If I go over to your house, I have to eat the snacks you may or may not provide. I can’t go to the kitchen, find something I like and go, “Oh, little mini quiches, let’s make these!”
I have to act thrilled when you put out Chex Mix.
“Oh, you made air-popped, no-salt popcorn? Awesome!” I want to add, “Can I just chew on the box in came in?” Of course, there’s a chance (and it’s happened before) where I go over someone’s house, watch a movie, and nothing is provided but water or diet cola. No one taught social etiquette at my school, we were too busy learning algebra or geography. Our time would have been much better spent if someone sat us down and taught us that you always bring something over when you’re invited to someone’s house, and, if you’re hosting, put something out.
I go to your house, watch what you want to watch, eat what you put out, and possibly risk getting dog and/or cat hair on my new fleece pullover.

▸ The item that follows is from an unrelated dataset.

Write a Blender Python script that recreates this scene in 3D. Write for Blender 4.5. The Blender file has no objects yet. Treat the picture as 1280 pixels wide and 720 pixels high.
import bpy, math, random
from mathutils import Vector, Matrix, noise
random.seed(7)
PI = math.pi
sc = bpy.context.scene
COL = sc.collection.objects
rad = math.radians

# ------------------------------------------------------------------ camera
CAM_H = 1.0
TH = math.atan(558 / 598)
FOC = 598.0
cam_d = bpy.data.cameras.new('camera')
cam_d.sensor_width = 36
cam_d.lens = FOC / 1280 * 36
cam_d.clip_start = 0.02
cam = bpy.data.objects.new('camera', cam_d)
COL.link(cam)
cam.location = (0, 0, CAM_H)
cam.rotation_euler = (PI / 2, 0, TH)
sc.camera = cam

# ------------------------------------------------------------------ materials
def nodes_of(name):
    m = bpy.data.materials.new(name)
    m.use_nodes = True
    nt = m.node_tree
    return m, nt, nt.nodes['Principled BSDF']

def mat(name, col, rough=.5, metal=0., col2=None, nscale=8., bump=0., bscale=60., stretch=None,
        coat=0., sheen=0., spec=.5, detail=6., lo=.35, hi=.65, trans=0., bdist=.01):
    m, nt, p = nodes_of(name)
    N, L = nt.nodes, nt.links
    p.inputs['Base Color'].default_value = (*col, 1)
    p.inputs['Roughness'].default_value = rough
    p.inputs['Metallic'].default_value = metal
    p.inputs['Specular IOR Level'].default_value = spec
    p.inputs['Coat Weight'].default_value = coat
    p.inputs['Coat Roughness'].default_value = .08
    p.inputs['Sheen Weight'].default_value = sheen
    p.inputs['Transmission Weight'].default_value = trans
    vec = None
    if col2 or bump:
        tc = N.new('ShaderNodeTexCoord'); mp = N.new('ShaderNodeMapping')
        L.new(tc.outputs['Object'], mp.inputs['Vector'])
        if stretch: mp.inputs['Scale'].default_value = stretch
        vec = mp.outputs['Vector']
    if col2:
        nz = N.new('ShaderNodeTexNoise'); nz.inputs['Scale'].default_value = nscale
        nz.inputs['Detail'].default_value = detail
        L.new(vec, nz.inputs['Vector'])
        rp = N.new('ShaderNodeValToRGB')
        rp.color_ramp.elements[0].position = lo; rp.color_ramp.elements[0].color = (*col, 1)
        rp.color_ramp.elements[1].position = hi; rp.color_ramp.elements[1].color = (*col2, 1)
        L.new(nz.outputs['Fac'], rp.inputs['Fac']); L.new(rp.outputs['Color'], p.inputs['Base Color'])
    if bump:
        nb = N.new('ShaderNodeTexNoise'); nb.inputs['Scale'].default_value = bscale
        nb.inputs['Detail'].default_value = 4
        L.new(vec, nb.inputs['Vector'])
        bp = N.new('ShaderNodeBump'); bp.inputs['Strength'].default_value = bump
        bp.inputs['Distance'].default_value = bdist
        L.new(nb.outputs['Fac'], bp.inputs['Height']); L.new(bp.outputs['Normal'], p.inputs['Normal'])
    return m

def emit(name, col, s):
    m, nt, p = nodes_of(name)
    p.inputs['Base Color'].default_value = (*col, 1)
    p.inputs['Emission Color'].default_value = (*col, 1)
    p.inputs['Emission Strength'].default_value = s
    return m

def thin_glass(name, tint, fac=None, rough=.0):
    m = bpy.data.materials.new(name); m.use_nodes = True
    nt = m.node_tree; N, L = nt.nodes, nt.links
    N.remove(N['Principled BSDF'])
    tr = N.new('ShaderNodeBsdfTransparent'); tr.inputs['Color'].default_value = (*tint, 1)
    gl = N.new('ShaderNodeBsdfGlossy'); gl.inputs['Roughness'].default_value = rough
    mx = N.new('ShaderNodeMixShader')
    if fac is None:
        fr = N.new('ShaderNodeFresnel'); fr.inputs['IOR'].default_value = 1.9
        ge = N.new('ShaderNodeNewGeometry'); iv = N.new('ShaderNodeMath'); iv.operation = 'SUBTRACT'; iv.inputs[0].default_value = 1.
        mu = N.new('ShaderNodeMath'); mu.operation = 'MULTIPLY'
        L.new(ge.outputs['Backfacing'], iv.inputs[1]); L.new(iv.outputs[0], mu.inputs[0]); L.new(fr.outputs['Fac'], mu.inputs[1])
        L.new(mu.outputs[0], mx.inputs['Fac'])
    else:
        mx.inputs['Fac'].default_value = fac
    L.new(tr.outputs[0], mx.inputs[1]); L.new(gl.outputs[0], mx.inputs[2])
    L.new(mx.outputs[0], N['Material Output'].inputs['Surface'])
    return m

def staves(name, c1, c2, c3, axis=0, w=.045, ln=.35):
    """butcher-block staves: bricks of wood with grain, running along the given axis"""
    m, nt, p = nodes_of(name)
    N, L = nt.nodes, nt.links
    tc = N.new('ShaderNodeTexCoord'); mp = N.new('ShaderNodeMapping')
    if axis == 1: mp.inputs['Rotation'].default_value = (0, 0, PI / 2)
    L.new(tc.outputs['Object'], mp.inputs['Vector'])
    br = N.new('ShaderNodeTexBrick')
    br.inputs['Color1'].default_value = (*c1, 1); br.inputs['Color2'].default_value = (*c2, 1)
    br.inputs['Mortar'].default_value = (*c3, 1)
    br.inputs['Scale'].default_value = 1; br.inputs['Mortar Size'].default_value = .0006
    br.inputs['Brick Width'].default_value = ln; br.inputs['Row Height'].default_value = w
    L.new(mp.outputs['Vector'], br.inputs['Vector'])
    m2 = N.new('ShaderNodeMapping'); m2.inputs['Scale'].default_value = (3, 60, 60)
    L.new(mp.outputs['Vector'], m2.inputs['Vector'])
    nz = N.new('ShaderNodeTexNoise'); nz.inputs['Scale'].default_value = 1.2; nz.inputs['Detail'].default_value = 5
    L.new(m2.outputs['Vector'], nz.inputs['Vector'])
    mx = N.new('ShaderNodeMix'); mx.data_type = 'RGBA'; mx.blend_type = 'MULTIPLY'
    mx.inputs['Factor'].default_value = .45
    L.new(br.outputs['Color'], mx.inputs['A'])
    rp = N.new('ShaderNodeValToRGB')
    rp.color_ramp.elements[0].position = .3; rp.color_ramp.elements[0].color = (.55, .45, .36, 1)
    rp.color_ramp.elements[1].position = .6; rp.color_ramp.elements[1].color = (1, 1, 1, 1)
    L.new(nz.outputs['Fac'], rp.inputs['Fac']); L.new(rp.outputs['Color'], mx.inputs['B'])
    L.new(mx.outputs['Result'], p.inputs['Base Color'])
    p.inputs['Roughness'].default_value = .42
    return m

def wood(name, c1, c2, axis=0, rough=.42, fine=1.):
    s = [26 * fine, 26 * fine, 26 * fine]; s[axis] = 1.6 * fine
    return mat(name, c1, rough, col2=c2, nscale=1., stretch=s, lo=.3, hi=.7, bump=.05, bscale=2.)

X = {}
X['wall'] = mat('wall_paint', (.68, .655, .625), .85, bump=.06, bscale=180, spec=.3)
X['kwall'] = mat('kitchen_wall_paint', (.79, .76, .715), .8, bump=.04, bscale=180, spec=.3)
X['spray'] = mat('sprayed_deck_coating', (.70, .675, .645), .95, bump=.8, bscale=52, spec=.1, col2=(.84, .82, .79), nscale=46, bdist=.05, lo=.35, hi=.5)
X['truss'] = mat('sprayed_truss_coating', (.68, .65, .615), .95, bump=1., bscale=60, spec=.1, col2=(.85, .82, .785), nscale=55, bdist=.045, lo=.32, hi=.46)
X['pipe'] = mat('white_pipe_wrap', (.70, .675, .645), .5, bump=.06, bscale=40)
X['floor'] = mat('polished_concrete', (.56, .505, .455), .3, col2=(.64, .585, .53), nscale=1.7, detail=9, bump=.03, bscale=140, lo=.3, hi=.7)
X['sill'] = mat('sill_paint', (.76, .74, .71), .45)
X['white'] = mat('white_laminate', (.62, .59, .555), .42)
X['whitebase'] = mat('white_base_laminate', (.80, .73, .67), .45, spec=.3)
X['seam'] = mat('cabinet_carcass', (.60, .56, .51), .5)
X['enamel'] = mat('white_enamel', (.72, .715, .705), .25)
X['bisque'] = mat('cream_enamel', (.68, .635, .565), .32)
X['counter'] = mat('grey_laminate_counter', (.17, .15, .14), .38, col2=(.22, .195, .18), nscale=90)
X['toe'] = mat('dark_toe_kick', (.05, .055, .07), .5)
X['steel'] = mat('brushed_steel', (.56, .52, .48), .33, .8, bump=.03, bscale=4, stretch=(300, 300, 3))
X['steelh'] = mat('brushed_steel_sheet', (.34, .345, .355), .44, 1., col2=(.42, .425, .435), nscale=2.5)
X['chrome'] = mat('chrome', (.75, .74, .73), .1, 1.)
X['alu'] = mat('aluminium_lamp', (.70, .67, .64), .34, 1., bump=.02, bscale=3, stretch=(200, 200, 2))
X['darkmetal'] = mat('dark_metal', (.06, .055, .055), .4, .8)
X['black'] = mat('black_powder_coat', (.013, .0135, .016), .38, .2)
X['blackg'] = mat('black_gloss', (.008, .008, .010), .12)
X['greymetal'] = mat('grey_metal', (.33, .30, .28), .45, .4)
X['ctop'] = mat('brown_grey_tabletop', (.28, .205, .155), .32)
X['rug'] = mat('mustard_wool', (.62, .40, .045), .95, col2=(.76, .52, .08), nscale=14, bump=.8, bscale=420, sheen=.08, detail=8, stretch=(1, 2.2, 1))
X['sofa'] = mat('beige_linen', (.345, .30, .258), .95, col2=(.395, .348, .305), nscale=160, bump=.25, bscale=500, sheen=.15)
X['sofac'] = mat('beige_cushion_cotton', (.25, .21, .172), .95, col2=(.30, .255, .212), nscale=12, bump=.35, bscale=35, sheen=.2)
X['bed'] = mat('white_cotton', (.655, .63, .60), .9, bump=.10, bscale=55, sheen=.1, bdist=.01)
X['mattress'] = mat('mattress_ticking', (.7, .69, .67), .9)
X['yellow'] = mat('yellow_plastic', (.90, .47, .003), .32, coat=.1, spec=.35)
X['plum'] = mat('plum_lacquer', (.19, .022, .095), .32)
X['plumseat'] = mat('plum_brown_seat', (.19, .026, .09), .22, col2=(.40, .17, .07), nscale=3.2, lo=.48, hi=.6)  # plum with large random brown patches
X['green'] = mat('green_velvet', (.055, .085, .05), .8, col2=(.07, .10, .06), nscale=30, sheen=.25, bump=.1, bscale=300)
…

Don’t get me wrong. I love animals. I love them so much that I don’t eat them (I’ve been a vegetarian for fifteen years). I prefer looking at them on postcards, calendars, and You Tube clips. I am not so fond of them when they are jumping up on me and humping my leg.
If I’m at your house, and the phone rings, you might, and probably will, answer it. Now, the movie, that I may or may not want to watch, is on pause while you chat with Aunt Edna. I’m stuck gazing around the living room looking for something to do, and pretending I don’t hear you talking to Edna about her bursitis. The games I’ve come up with are; “Let’s keep the cat off my lap,” and “How long will the DVD stay stuck on that picture of Ryan Reynolds frozen in midair?”
I can’t wait to finish the movie, drive home, plop down on my sofa, and regain control of my own precious remote.